● TASK INPUT:
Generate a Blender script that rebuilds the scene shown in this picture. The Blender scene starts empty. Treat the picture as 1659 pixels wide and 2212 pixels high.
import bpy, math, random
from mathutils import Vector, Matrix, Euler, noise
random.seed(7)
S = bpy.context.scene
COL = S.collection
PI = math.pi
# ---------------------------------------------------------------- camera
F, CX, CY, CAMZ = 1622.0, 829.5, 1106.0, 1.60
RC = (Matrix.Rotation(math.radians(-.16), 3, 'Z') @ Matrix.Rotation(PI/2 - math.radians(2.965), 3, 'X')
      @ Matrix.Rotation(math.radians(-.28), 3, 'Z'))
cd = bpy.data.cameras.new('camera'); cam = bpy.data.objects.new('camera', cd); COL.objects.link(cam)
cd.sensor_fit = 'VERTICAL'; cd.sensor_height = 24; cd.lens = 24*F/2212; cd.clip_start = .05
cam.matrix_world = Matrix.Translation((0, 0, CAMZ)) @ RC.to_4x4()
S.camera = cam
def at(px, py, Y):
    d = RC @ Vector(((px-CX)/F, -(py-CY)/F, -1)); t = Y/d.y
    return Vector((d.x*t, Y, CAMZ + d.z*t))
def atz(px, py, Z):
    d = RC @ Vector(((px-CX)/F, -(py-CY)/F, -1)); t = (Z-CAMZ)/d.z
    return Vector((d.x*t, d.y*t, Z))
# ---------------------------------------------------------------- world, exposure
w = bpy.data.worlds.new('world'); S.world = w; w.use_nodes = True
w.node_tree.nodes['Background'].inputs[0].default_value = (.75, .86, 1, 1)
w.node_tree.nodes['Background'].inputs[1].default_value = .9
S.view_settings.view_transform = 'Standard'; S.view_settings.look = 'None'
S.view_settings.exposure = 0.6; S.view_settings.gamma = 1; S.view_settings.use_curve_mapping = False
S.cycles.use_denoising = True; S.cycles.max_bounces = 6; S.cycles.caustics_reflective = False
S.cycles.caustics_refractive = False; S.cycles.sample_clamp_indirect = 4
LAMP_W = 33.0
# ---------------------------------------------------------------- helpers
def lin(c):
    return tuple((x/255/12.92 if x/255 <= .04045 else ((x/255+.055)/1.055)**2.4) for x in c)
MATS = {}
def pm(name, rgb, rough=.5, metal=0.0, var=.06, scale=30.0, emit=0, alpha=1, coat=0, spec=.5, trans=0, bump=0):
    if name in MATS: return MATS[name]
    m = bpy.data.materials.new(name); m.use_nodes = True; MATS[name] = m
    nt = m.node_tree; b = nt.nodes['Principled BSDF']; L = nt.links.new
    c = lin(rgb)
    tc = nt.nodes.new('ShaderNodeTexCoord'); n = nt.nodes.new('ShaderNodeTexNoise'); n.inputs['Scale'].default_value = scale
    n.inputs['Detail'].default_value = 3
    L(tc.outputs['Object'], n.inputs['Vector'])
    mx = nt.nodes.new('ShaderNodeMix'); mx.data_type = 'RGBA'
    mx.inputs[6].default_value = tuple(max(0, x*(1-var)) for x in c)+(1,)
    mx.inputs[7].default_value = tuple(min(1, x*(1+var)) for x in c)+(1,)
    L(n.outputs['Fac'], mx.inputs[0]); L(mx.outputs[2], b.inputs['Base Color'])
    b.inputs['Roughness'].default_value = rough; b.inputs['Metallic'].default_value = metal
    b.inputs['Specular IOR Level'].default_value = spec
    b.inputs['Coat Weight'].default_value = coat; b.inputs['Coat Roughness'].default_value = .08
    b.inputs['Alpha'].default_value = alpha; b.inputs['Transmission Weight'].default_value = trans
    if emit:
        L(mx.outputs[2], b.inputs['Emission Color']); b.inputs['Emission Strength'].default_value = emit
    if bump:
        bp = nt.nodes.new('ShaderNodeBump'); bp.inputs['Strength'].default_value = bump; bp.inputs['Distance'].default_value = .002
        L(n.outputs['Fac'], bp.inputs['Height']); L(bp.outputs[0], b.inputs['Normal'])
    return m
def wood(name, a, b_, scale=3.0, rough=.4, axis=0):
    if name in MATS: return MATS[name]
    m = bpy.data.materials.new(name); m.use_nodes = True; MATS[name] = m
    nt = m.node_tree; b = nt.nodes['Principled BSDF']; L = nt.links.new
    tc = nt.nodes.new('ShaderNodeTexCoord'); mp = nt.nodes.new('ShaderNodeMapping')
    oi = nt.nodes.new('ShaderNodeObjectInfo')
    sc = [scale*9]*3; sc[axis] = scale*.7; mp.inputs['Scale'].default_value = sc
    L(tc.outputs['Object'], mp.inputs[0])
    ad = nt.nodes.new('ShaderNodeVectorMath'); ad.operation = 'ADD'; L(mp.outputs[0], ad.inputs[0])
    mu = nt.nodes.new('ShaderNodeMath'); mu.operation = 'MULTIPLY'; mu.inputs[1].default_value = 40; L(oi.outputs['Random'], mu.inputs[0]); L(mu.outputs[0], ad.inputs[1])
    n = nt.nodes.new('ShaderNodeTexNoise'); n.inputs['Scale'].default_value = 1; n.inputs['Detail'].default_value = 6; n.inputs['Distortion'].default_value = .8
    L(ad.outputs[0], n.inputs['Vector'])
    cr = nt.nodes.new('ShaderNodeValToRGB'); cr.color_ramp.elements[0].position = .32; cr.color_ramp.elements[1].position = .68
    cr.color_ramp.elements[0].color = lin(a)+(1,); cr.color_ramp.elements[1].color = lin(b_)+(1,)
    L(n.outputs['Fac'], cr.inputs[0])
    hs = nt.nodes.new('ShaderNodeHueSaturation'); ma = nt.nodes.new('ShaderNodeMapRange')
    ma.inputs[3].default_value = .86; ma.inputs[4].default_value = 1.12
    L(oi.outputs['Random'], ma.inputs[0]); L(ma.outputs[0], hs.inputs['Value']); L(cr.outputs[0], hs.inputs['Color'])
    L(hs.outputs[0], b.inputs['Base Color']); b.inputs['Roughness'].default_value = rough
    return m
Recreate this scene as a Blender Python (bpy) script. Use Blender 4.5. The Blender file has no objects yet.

● EXERCISE DETAILS: Output all records verbatim.

● TASK OUTPUT:
Generate a Blender script that rebuilds the scene shown in this picture. The Blender scene starts empty. Treat the picture as 1659 pixels wide and 2212 pixels high.
import bpy, math, random
from mathutils import Vector, Matrix, Euler, noise
random.seed(7)
S = bpy.context.scene
COL = S.collection
PI = math.pi
# ---------------------------------------------------------------- camera
F, CX, CY, CAMZ = 1622.0, 829.5, 1106.0, 1.60
RC = (Matrix.Rotation(math.radians(-.16), 3, 'Z') @ Matrix.Rotation(PI/2 - math.radians(2.965), 3, 'X')
      @ Matrix.Rotation(math.radians(-.28), 3, 'Z'))
cd = bpy.data.cameras.new('camera'); cam = bpy.data.objects.new('camera', cd); COL.objects.link(cam)
cd.sensor_fit = 'VERTICAL'; cd.sensor_height = 24; cd.lens = 24*F/2212; cd.clip_start = .05
cam.matrix_world = Matrix.Translation((0, 0, CAMZ)) @ RC.to_4x4()
S.camera = cam
def at(px, py, Y):
    d = RC @ Vector(((px-CX)/F, -(py-CY)/F, -1)); t = Y/d.y
    return Vector((d.x*t, Y, CAMZ + d.z*t))
def atz(px, py, Z):
    d = RC @ Vector(((px-CX)/F, -(py-CY)/F, -1)); t = (Z-CAMZ)/d.z
    return Vector((d.x*t, d.y*t, Z))
# ---------------------------------------------------------------- world, exposure
w = bpy.data.worlds.new('world'); S.world = w; w.use_nodes = True
w.node_tree.nodes['Background'].inputs[0].default_value = (.75, .86, 1, 1)
w.node_tree.nodes['Background'].inputs[1].default_value = .9
S.view_settings.view_transform = 'Standard'; S.view_settings.look = 'None'
S.view_settings.exposure = 0.6; S.view_settings.gamma = 1; S.view_settings.use_curve_mapping = False
S.cycles.use_denoising = True; S.cycles.max_bounces = 6; S.cycles.caustics_reflective = False
S.cycles.caustics_refractive = False; S.cycles.sample_clamp_indirect = 4
LAMP_W = 33.0
# ---------------------------------------------------------------- helpers
def lin(c):
    return tuple((x/255/12.92 if x/255 <= .04045 else ((x/255+.055)/1.055)**2.4) for x in c)
MATS = {}
def pm(name, rgb, rough=.5, metal=0.0, var=.06, scale=30.0, emit=0, alpha=1, coat=0, spec=.5, trans=0, bump=0):
    if name in MATS: return MATS[name]
    m = bpy.data.materials.new(name); m.use_nodes = True; MATS[name] = m
    nt = m.node_tree; b = nt.nodes['Principled BSDF']; L = nt.links.new
    c = lin(rgb)
    tc = nt.nodes.new('ShaderNodeTexCoord'); n = nt.nodes.new('ShaderNodeTexNoise'); n.inputs['Scale'].default_value = scale
    n.inputs['Detail'].default_value = 3
    L(tc.outputs['Object'], n.inputs['Vector'])
    mx = nt.nodes.new('ShaderNodeMix'); mx.data_type = 'RGBA'
    mx.inputs[6].default_value = tuple(max(0, x*(1-var)) for x in c)+(1,)
    mx.inputs[7].default_value = tuple(min(1, x*(1+var)) for x in c)+(1,)
    L(n.outputs['Fac'], mx.inputs[0]); L(mx.outputs[2], b.inputs['Base Color'])
    b.inputs['Roughness'].default_value = rough; b.inputs['Metallic'].default_value = metal
    b.inputs['Specular IOR Level'].default_value = spec
    b.inputs['Coat Weight'].default_value = coat; b.inputs['Coat Roughness'].default_value = .08
    b.inputs['Alpha'].default_value = alpha; b.inputs['Transmission Weight'].default_value = trans
    if emit:
        L(mx.outputs[2], b.inputs['Emission Color']); b.inputs['Emission Strength'].default_value = emit
    if bump:
        bp = nt.nodes.new('ShaderNodeBump'); bp.inputs['Strength'].default_value = bump; bp.inputs['Distance'].default_value = .002
        L(n.outputs['Fac'], bp.inputs['Height']); L(bp.outputs[0], b.inputs['Normal'])
    return m
def wood(name, a, b_, scale=3.0, rough=.4, axis=0):
    if name in MATS: return MATS[name]
    m = bpy.data.materials.new(name); m.use_nodes = True; MATS[name] = m
    nt = m.node_tree; b = nt.nodes['Principled BSDF']; L = nt.links.new
    tc = nt.nodes.new('ShaderNodeTexCoord'); mp = nt.nodes.new('ShaderNodeMapping')
    oi = nt.nodes.new('ShaderNodeObjectInfo')
    sc = [scale*9]*3; sc[axis] = scale*.7; mp.inputs['Scale'].default_value = sc
    L(tc.outputs['Object'], mp.inputs[0])
    ad = nt.nodes.new('ShaderNodeVectorMath'); ad.operation = 'ADD'; L(mp.outputs[0], ad.inputs[0])
    mu = nt.nodes.new('ShaderNodeMath'); mu.operation = 'MULTIPLY'; mu.inputs[1].default_value = 40; L(oi.outputs['Random'], mu.inputs[0]); L(mu.outputs[0], ad.inputs[1])
    n = nt.nodes.new('ShaderNodeTexNoise'); n.inputs['Scale'].default_value = 1; n.inputs['Detail'].default_value = 6; n.inputs['Distortion'].default_value = .8
    L(ad.outputs[0], n.inputs['Vector'])
    cr = nt.nodes.new('ShaderNodeValToRGB'); cr.color_ramp.elements[0].position = .32; cr.color_ramp.elements[1].position = .68
    cr.color_ramp.elements[0].color = lin(a)+(1,); cr.color_ramp.elements[1].color = lin(b_)+(1,)
    L(n.outputs['Fac'], cr.inputs[0])
    hs = nt.nodes.new('ShaderNodeHueSaturation'); ma = nt.nodes.new('ShaderNodeMapRange')
    ma.inputs[3].default_value = .86; ma.inputs[4].default_value = 1.12
    L(oi.outputs['Random'], ma.inputs[0]); L(ma.outputs[0], hs.inputs['Value']); L(cr.outputs[0], hs.inputs['Color'])
    L(hs.outputs[0], b.inputs['Base Color']); b.inputs['Roughness'].default_value = rough
    return m
Recreate this scene as a Blender Python (bpy) script. Use Blender 4.5. The Blender file has no objects yet.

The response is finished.